Alors qu'en octobre 2014, 14 États membres de l'Union européenne soutenaient publiquement et sans réserve ce standard, la situation a changé. J'ai engagé une démarche commune avec l'Allemagne dès le 21 janvier 2015, dont la déclaration signée par M. Sigmar Gabriel fixe les orientations. Celles-ci ont donné lieu à des échanges avec nos partenaires européens, et, au niveau interne, avec des experts et les membres du comité de suivi stratégique des politiques commerciales. Au terme de ces démarches, j'adresse cette semaine les propositions de la France à la Commission européenne. Elles ont pour ambition de contribuer à élaborer un nouveau standard pour le règlement des différends au XXIe siècle. La France réaffirme son attachement à des règles communes et à une organisation collective. Il est temps de créer une justice internationale de l'investissement digne de ce nom.
C'est à la fois possible et nécessaire. Possible parce que la logique historique à l'oeuvre depuis deux siècles a conduit à la création de juridictions internationales, qui ont surmonté réticences et scepticisme. Dans un monde où les frontières ne sont plus des barrières, les solutions globales ne sont pas des utopies.
Nécessaire car la croissance des flux d'investissements n'est pas compatible avec un traitement des litiges par un dispositif privé et opaque. L'augmentation prévisible des différends, leur complexité et les montants en jeu rendent indispensable une véritable justice internationale de l'investissement.
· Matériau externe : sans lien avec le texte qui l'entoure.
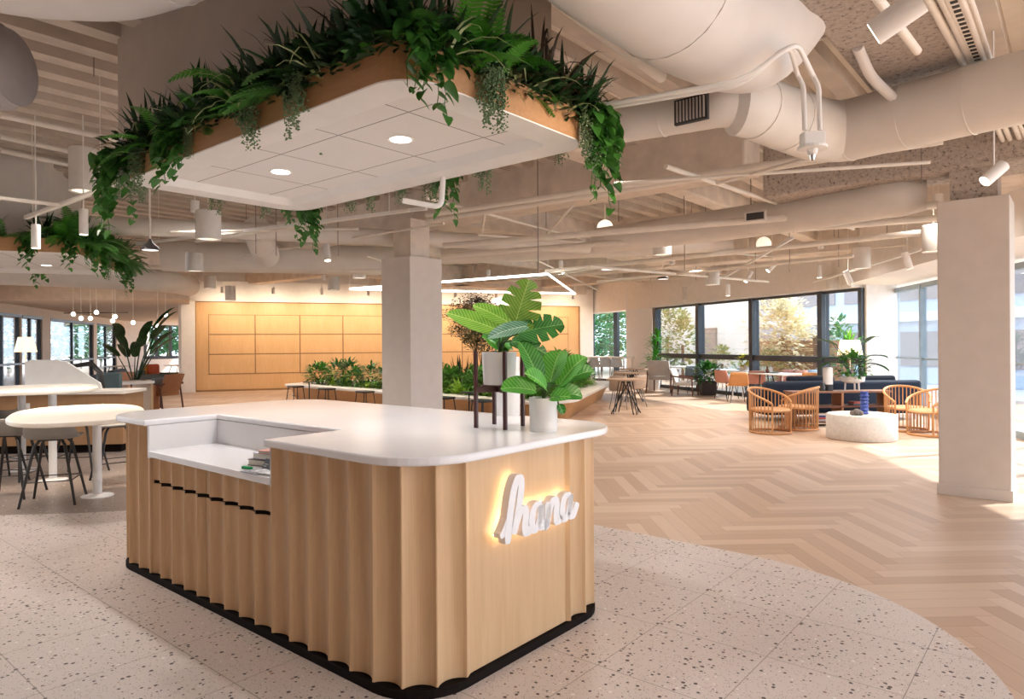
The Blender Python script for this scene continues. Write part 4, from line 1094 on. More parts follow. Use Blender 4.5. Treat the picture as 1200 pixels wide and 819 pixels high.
mb.build('panel', white, sc_)
mb = MB(); mb.box(-.5, -.4, -.08, .08, 0, .02); mb.box(.4, .5, -.08, .08, 0, .02); mb.build('foot', white, sc_)
# black framed high back chair
ch = T('lounge_chair', 'black high backed lounge chair with curved frame beyond the white screen', 'chair', dP(112, 12.2), R(-12))
mb = MB(); mb.tube([(-.32, -.25, .0), (-.32, -.25, .95), (-.26, -.2, 1.22), (.1, -.2, 1.26), (.28, -.2, 1.1), (.36, -.22, .75), (.38, -.25, 0)], .045, 8); mb.build('frame', black, ch, smooth=True)
mb = MB(); mb.box(-.3, .34, -.3, .35, .35, .48); mb.build('seat', M('charcoal_seat', (.04, .045, .055), .8), ch, bev=.03)
mb = MB(); mb.box(-.24, .28, .24, .32, .4, 1.08); mb.build('backrest', M('teal_back', (.10, .15, .16), .8), ch, bev=.03)
# wooden armchairs near the lounge
def armchair(mat, cush, nm='armchair'):
    r_ = T(nm, '', 'armchair', (0, 0, 0))
    for sx_ in (-1, 1):
        mb = MB(); mb.tube([(sx_*.34, -.32, 0), (sx_*.33, -.30, .58)], .022, 8); mb.build('leg', mat, r_)
        mb = MB(); mb.tube([(sx_*.34, .36, 0), (sx_*.33, .28, .58)], .022, 8); mb.build('leg', mat, r_)
        mb = MB(); mb.tube([(sx_*.34, -.36, .58), (sx_*.35, 0, .61), (sx_*.31, .38, .64)], .026, 8); mb.build('arm_rest', mat, r_)
    mb = MB(); mb.prism(rrect(-.31, .31, -.32, .30, .06, 4), .34, .44); mb.build('seat', cush, r_, bev=.02)
    mb = MB(); rows = []
    for i in range(6):
        z_ = .44+i*.085; y_ = .27+.035*i; rows.append([(-.31, y_-.05, z_), (-.15, y_, z_+.01), (.15, y_, z_+.01), (.31, y_-.05, z_), (.31, y_-.0, z_), (.15, y_+.05, z_+.01), (-.15, y_+.05, z_+.01), (-.31, y_, z_)])
    mb.loft(rows); mb.build('backrest', cush, r_, smooth=True)
    return r_
ac = armchair(walnut, M('tan_leather', (.33, .14, .06), .5))
place(ac, dP(188, 16.8), R(-105)); tag(ac, 'walnut armchair with tan leather seat facing left before the panelled wall', None, 'leather armchairs in the left lounge')
mb = MB(); mb.box(-.2, .2, -.08, .08, 0, .34); o = mb.build('cushion', M('grey_cushion', (.18, .2, .22), .9), bev=.06); o.location = dP(187, 16.75, .44); o.rotation_euler = (0, 0, R(-115)); tag(o, 'grey cushion on the tan leather armchair', 'cushion')
copy_tree(ac, dP(160, 18.0), R(70), 'walnut armchair with tan leather seat partly hidden by the tall plant', 'leather armchairs in the left lounge')

# bird of paradise
bp = dP(157, 16.3)
bop = T('bird_of_paradise', 'tall dark bird of paradise plant in terracotta coloured trough in left lounge', 'potted plant', bp)
mb = MB(); mb.box(-.45, .45, -.3, .3, 0, .62); mb.build('trough', M('terracotta', (.38, .16, .07), .7), bop, bev=.02)
mb = MB(); mb.box(-.41, .41, -.26, .26, .60, .63); mb.build('soil', soil, bop)
for k in range(13):
    az = rnd(0, 6.3) if k > 3 else (PI*.9, .2, 2.6, .6)[k]; el = rnd(.9, 1.5); L0 = rnd(.7, 1.45); d_ = dirv(az, el); tp = Vector((0, 0, .62))+d_*L0
    o = MB(); o.tube([(0, 0, .6), tp*.5+Vector((0, 0, .32)), tp], [.018, .014, .01], 6); leafmesh(o, tp, dirv(az, el-.35), rnd(.55, .8), .24, .3, 'oval', 8, .3); o.build('leaf', gD, bop, smooth=True)
# floor lamp
def floor_lamp(loc, z, r0, r1, h, lab):
    r_ = T('floor_lamp', lab, 'lamp', loc)
    mb = MB(); mb.lathe([(.15, 0), (.15, .015), (.012, .03), (.010, z)], 20); mb.build('pole', white, r_, smooth=True)
    mb = MB(); mb.lathe([(r0, z-h/2), (r1, z+h/2), (r1-.006, z+h/2), (r0-.006, z-h/2), (r0, z-h/2)], 28); mb.build('lamp_shade', EM('lit_shade', (1, .72, .42), 1.5, (.9, .8, .65)), r_, smooth=True)
    point(Vector(loc)+Vector((0, 0, z)), 25, (1, .7, .4), .06)
floor_lamp(dP(30, 12), 1.60, .17, .11, .26, 'floor lamp with glowing cream shade at the left edge')
floor_lamp(dP(996, 15.2), 1.42, .26, .20, .34, 'floor lamp with glowing white drum shade behind the navy sofa')
# left lounge furniture
def sofa(name, lab, loc, rz, w_, mat, cushs=(), grp=None, hb=.74):
    r_ = T(name, lab, 'sofa', loc, rz, grp)
    mb = MB(); mb.box(-w_/2, w_/2, -.45, .45, .12, .42); mb.build('seat_base', mat, r_, bev=.05, seg=3)
    mb = MB(); mb.box(-w_/2, w_/2, .28, .5, .2, hb); mb.build('backrest', mat, r_, bev=.07, seg=3)
    for s_ in (-1, 1):
        mb = MB(); mb.box(min(s_*w_/2, s_*(w_/2-.2)), max(s_*w_/2, s_*(w_/2-.2)), -.45, .5, .15, .6); mb.build('arm_rest', mat, r_, bev=.07, seg=3)
    n_ = max(1, int(w_/.8))
    for k in range(n_):
        x0 = -w_/2+.2+(w_-.4)*k/n_; mb = MB(); mb.box(x0+.01, x0+(w_-.4)/n_-.01, -.45, .28, .42, .52); mb.build('seat_cushion', mat, r_, bev=.04, seg=3)
    legs4(r_, (w_/2-.1, .38), (w_/2-.1, .38), .14, .02, .02, black)
    return r_
char = M('charcoal_fabric', (.055, .06, .07), .9)
sofa('sofa', 'low charcoal sofa beside left windows in the lounge', dP(122, 24), R(-70), 2.2, char)
sofa('sofa', 'grey green sofa with red cushions beyond the tall plant', dP(187, 24), R(100), 1.7, M('olive_fabric', (.09, .09, .075), .9))
for k, (c, px) in enumerate((((.45, .07, .02), 172), ((.55, .22, .03), 166))):
    mb = MB(); mb.box(-.22, .22, -.07, .07, 0, .4); o = mb.build('cushion', M('cushion%d' % k, c, .9), bev=.06); o.location = dP(px+8, 23.6, .53); o.rotation_euler = (0, 0, R(75)); tag(o, ('red', 'orange')[k]+' cushion on the grey green sofa', 'cushion')
def lounge_table(loc, w_, z, lab, mat=None, grp=None):
    r_ = T('lounge_table', lab, 'table', loc, 0, grp); mb = MB(); mb.lathe([(.001, z-.03), (w_/2, z-.03), (w_/2, z), (.001, z)], 28); mb.build('table_top', mat or cream, r_)
    legs4(r_, (w_*.2, w_*.2), (w_*.32, w_*.32), z-.03, .014, .018, black); return r_
lounge_table(dP(176, 22), 1.0, .45, 'round white low table before the red cushions')
lounge_table(dP(212, 30), 1.4, .72, 'pale round table near the far garden window')
lounge_table(dP(140, 29), 1.3, .72, 'pale round table by the second far window at left')
# white desk row behind the screen
wd = T('workbench', 'white topped workbench with maple panels beyond the bar tables', 'workbench', dP(127, 13.4), R(62))
mb = MB(); mb.box(-.85, .75, -.32, .32, .80, .85); mb.build('bench_top', cream, wd)
for x in (-.8, -.3, .2, .68):
    mb = MB(); mb.box(x, x+.05, -.3, .3, 0, .80); mb.build('side_panel', maple, wd)

# shell chairs and tables right
def side_chair(mat, legm=black):
    r_ = T('side_chair', '', 'chair', (0, 0, 0))
    shell(r_, .50, .46, .45, .34, mat, armh=.0)
    legs4(r_, (.15, .15), (.22, .23), .43, .009, .011, legm); return r_
orange = M('orange_leather', (.52, .235, .08), .5); pink = M('pink_fabric', (.56, .27, .21), .85); blueg = M('blue_grey_fabric', (.22, .31, .38), .85)
CG = 'shell chairs at the window tables'
c0 = side_chair(orange); place(c0, dP(864, 17.6), R(172)); tag(c0, 'orange leather chair with back to us, left one, at the window tables', None, CG)
copy_tree(c0, dP(944, 17.2), R(185), 'orange chair showing above the middle of the navy sofa', CG)
c1 = side_chair(pink); place(c1, dP(851, 18.9), R(120)); tag(c1, 'pink chair just left of the front orange chair', None, CG)
copy_tree(c1, dP(884, 18.4), R(175), 'pink chair right of the left orange chair', CG); copy_tree(c1, dP(920, 19.0), R(170), 'pink chair behind the middle of the navy sofa, seen over its back', CG); copy_tree(c1, dP(932, 18.6), R(190), 'pink chair beside the second orange chair', CG)
c2 = side_chair(blueg); place(c2, dP(869, 20.3), R(180)); tag(c2, 'blue grey chair in front of the yellow potted plant', None, CG)
copy_tree(c2, dP(812, 22.3), R(160), 'pale blue chair by the far window left of the floor plant', CG); copy_tree(c2, dP(817, 20.8), R(100), 'grey chair just behind the black potted floor plant', CG); copy_tree(c2, dP(945, 15.9+3), R(200), 'blue grey chair near the right end of the window tables', CG)
wh = M('white_shell', (.72, .72, .72), .5)
def trestle(loc, rz, w_, lab):
    r_ = T('dining_table', lab, 'table', loc, rz, 'white window tables'); mb = MB(); mb.box(-w_/2, w_/2, -.4, .4, .71, .74); mb.build('table_top', white, r_, bev=.006)
    for s_ in (-1, 1):
        mb = MB(); x = s_*(w_/2-.1); mb.tube([(x, -.35, 0), (x, -.33, .71), (x, .33, .71), (x, .35, 0)], .018, 6); mb.build('leg_frame', white, r_)
    return r_
aw = math.atan2(dirw.y, dirw.x)
trestle(dP(852, 20.2), aw, 1.6, 'white table by the window behind the pink and orange chairs')
trestle(dP(905, 17.9), aw, 1.7, 'white table by the window right of the yellow potted plant')
trestle(dP(806, 23.2), aw, 1.4, 'white table by the far left end of the window wall')
lounge_table(dP(895, 18.2), .8, .74, 'small round white table between the orange chairs', white)
lv_ = T('bud_vase', 'small dark bud vase on the round white table', 'vase', dP(899, 18.1, .74)); mb = MB(); mb.lathe([(.04, 0), (.055, .05), (.02, .13), (.024, .17)], 14); mb.build('vase', M('amber_vase', (.2, .08, .05), .3), lv_, smooth=True)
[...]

Sur la forme, nos propositions visent à présenter les voies opérationnelles pour la création d'une Cour permanente publique, organe au service de la cohérence du droit et de l'articulation des décisions avec les juridictions nationales. Sur le fond, nous voulons clarifier les concepts juridiques aujourd'hui insuffisamment définis, instaurer un appel, prévenir les conflits d'intérêt et prévoir des amendes pour recours abusifs. Il faut mettre un terme à la complaisance à l'égard des seuls intérêts du marché pour restaurer la place de la puissance publique et de la démocratie.
C'est une tâche foncièrement politique, que veut porter la France, avec ses partenaires européens, pour l'Europe.